Department of Psychology, University of Newcastle, Australia

This paper presents theoretical and empirical findings of a Libertarian-Communitarian trait-like dimension of moral orientation. It is argued that each individual takes both cognitions concerning themselves as autonomous individuals, and the expectations of influential reference groups, into any context. When presented with moral stimuli, extreme Libertarian oriented individuals consistently give greater importance to individual rights, needs and welfare, and lesser importance to the needs, stability and expectations of the group and society. Conversely, extreme Communitarians give greater importance to the group and lesser importance to consequences for individuals. The Libertarian-Communitarian dimension appears theoretically related to, or may underlie, the Autonomous and Heteronomous Types of moral cognitive-developmentalism, socioanalytic moral theory, id and superego motivations, and evolutionary perspectives of moral behaviour.
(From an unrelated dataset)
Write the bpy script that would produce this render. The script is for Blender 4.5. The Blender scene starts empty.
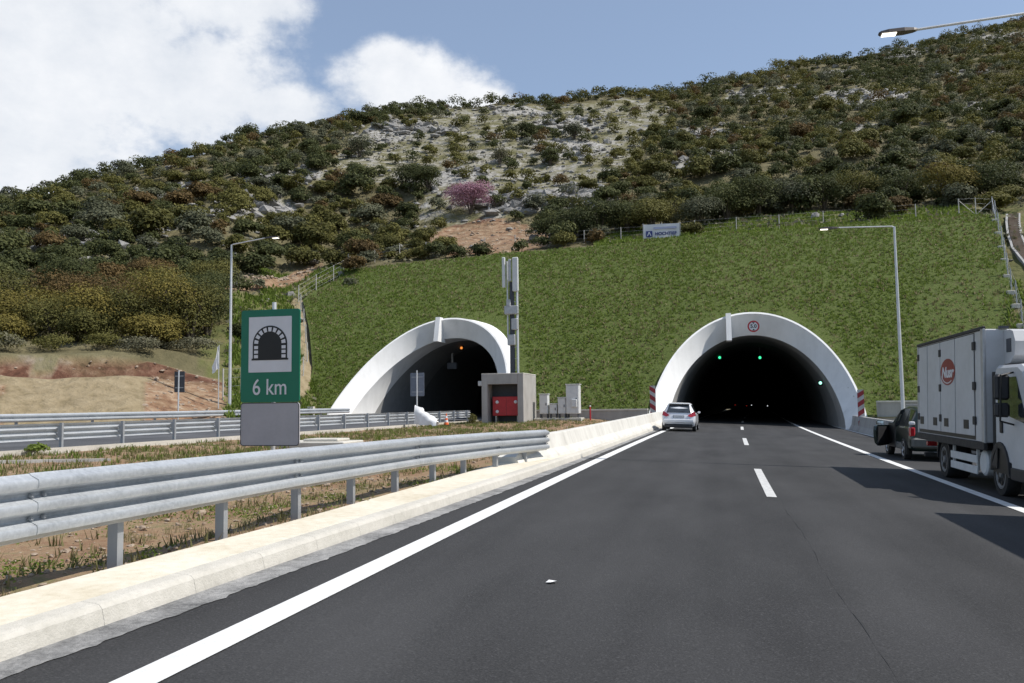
import bpy, bmesh, math, random
import numpy as np
from mathutils import Vector, Matrix, noise as mnoise

# ------------------------------------------------------------------ camera, world, sun, exposure
sc = bpy.context.scene
col = sc.collection
YAW, PITCH, ROLL, FPX, CAM_H = 0.242836, 0.075489, 0.013, 826.0, 1.65
_f = Vector((-math.sin(YAW)*math.cos(PITCH), math.cos(YAW)*math.cos(PITCH), math.sin(PITCH)))
_r = Vector((math.cos(YAW), math.sin(YAW), 0)); _u = _r.cross(_f)
_r2 = _r*math.cos(ROLL) - _u*math.sin(ROLL); _u2 = _u*math.cos(ROLL) + _r*math.sin(ROLL)
cam_data = bpy.data.cameras.new('camera'); cam = bpy.data.objects.new('camera', cam_data); col.objects.link(cam)
M = Matrix((( _r2.x, _u2.x, -_f.x, 0), (_r2.y, _u2.y, -_f.y, 0), (_r2.z, _u2.z, -_f.z, CAM_H), (0, 0, 0, 1)))
cam.matrix_world = M
cam_data.sensor_width = 36; cam_data.lens = FPX/1024*36; cam_data.clip_end = 6000; cam_data.clip_start = 0.05
sc.camera = cam
sc.render.resolution_x, sc.render.resolution_y = 1024, 683

SUN = Vector((2.4, 0.20, 3.3)).normalized()
SUN_EL = math.asin(SUN.z); SUN_ROT = math.atan2(SUN.x, SUN.y)
sd = bpy.data.lights.new('sun', 'SUN'); sd.energy = 4.6; sd.angle = math.radians(0.53); sd.color = (1.0, 0.955, 0.89)
so = bpy.data.objects.new('sun', sd); col.objects.link(so)
so.rotation_euler = SUN.to_track_quat('Z', 'Y').to_euler(); so.location = (60, 20, 90)

sc.view_settings.view_transform = 'Standard'; sc.view_settings.look = 'None'
sc.view_settings.exposure = 0.08; sc.view_settings.gamma = 1.0
try: sc.view_settings.use_curve_mapping = False
except Exception: pass
sc.cycles.max_bounces = 6; sc.cycles.diffuse_bounces = 3; sc.cycles.glossy_bounces = 3
sc.cycles.transparent_max_bounces = 6; sc.cycles.sample_clamp_indirect = 6.0
try: sc.cycles.use_denoising = True
except Exception: pass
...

Empirically, a moral dilemma styled psychometric measure of the dimension was developed and administered in a number of studies to over 7,500 respondents. The dimension was found to be related to authoritarianism, religiosity, the Schwartz value types of Hedonism and Conformity, Factor G (Expedient/Rule-Conscious) of the Sixteen Personality Factors Questionnaire, but unrelated to a measure of Empathy. Part 2 of this paper explores a typology generated by the orthogonality of the Libertarian-Communitarian dimension and Empathy.